Rajoy testemunha no julgamento dos independentistas catalães

Começou a fase de testemunhos do julgamento dos dirigentes catalães. O Vox quer afirmar-se como principal defensor da unidade de Espanha

A fase de testemunhos do julgamento dos líderes catalães começou ontem, com elevada tensão política pela polarização entre as várias testemunhas, que foram desde Joan Tardà, porta-voz da Esquerda Republicana da Catalunha (ERC) no Congresso, até ao ex-primeiro-ministro Mariano Rajoy e Soraya Sáenz de Santamaría, ex-vice de Rajoy e encarregada da aplicação do artigo 155, que suspendeu a autonomia catalã.

À acusação do Estado espanhol junta-se a acusação popular, dirigida por Javier Ortega Smith, secretário-geral do partido de extrema-direita Vox. Os nacionalistas pretendem afirmar-se como os mais acérrimos defensores da unidade de Espanha, face ao desafio lançado pelos independentistas catalães.

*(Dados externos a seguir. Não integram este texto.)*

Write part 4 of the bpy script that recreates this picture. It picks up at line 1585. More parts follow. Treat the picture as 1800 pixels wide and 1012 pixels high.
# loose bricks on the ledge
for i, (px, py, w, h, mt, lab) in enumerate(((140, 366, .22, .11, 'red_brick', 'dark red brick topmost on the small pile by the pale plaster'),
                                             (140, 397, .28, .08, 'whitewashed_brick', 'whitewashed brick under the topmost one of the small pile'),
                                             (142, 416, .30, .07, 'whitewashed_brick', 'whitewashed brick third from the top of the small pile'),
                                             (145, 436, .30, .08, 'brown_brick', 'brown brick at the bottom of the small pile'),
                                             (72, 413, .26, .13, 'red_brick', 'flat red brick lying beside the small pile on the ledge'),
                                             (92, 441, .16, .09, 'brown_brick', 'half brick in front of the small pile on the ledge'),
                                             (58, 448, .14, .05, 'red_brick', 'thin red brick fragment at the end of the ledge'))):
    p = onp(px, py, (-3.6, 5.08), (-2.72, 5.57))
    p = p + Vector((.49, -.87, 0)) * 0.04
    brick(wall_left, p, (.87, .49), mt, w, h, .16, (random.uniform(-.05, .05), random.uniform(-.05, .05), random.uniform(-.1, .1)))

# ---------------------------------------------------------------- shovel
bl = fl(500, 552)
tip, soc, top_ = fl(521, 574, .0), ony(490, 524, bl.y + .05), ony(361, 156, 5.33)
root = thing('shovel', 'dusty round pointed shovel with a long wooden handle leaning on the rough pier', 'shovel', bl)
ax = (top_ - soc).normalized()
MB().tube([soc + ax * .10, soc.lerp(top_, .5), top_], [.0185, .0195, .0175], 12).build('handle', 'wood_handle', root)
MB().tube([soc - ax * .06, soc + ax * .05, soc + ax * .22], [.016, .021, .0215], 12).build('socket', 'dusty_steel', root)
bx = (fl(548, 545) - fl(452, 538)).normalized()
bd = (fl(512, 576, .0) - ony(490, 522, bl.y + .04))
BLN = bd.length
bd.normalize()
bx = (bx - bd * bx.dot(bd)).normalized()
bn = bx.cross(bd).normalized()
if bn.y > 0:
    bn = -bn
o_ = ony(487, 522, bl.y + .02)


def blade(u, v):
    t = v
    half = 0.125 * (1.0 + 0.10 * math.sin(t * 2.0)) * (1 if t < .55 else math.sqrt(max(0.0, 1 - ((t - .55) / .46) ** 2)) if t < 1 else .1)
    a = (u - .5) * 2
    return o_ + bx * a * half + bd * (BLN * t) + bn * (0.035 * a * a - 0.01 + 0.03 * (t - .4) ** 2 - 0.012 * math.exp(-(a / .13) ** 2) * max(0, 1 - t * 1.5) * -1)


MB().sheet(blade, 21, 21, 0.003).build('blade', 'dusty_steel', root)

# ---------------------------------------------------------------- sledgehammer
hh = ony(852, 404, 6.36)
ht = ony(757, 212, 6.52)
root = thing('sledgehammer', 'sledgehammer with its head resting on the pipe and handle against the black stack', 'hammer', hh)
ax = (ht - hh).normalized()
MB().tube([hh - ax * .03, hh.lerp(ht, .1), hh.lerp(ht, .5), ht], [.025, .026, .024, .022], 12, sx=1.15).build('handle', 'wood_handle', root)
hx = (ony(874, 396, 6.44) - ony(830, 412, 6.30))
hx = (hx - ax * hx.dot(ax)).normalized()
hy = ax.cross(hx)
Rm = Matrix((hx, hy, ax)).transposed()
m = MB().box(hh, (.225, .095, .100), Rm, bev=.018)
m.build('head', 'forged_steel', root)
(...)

“Estou a entrar na casa dos horrores”, afirmou Tardà ao entrar no Supremo Tribunal espanhol. O dirigente da ERC explicou que “aqui há homens e mulheres inocentes”, “eleitos democraticamente pelo seu povo”, que “estão a sofrer por terem defendido a democracia”. Descreveu o julgamento como sendo “inspirado pela vingança” por parte de um Estado “humilhado pela presença de urnas”. Tardà referiu ainda que tal não deveria ocorrer “numa sociedade avançada, que se diz democrática, no coração da Europa”.

 Antes de testemunhar, Tardà pediu o direito de responder em catalão às perguntas dos nacionalistas do Vox – intenção imediatamente negada por Manuel Marchena, presidente do Supremo, que exigiu que a testemunha se expressasse na língua oficial do Estado. 

Perante a linha de questionamento de Pedro Fernández, advogado do Vox, o juiz chegou a adverti-lo para não pedir “juízos de valor sobre movimentos políticos ou sociais”, mas sim factos concretos. O advogado do Vox já defendeu que a liberdade de expressão está “sujeita aos limites impostos pela segurança nacional e integridade territorial”, devendo ter em conta a “defesa da ordem”. 

Face às questões, Tardà defendeu que o referendo à independência catalã, ilegal à luz da Constituição espanhola, foi a “vontade de um povo indefeso, pacífico e democrático”. Criticou a subsequente atuação policial, garantindo que “nem a unidade de Espanha nem a independência da Catalunha valem a mínima violência”.

Já Santamaría justificou a violência policial sobre os voluntários para a realização do referendo dado que ocorreu “por ordem judicial”, face a um “referendo ilegal”. A antiga vice-primeira-ministra afirmou que a polícia evitou “circunstâncias muito mais graves”, uma vez que os independentistas estariam a organizar “ajuntamentos com atos violentos”.

Além de desejar a condenação dos líderes catalães, o Vox também quer minar o Partido Popular, com quem disputa eleitorado, e acusa-o de ter tido uma atuação pouco firme, sob a direção de Rajoy e Santamaría. Ambos foram questionados pelo Vox sobre reuniões com membros do governo autonómico antes de aplicarem o artigo 155, tentando sugerir que houve cumplicidade entre os conservadores e os independentistas.

Rajoy garantiu que as reuniões foram necessárias devido ao protocolo institucional e que terá deixado claro que “em caso algum iria contornar a legalidade constitucional”. O ex-primeiro-ministro disse que o então presidente do governo regional catalão, Carles Puigdemont, “estava consciente de que [Rajoy] não iria autorizar o referendo”, salientando: “Eu não negoceio nem a soberania nem a unidade nacional.” 

O ex-primeiro-ministro defendeu ainda que a aplicação do artigo 155 “foi o mais justo”, ao invés de impor o estado de emergência, como sugeriu a acusação popular do Vox.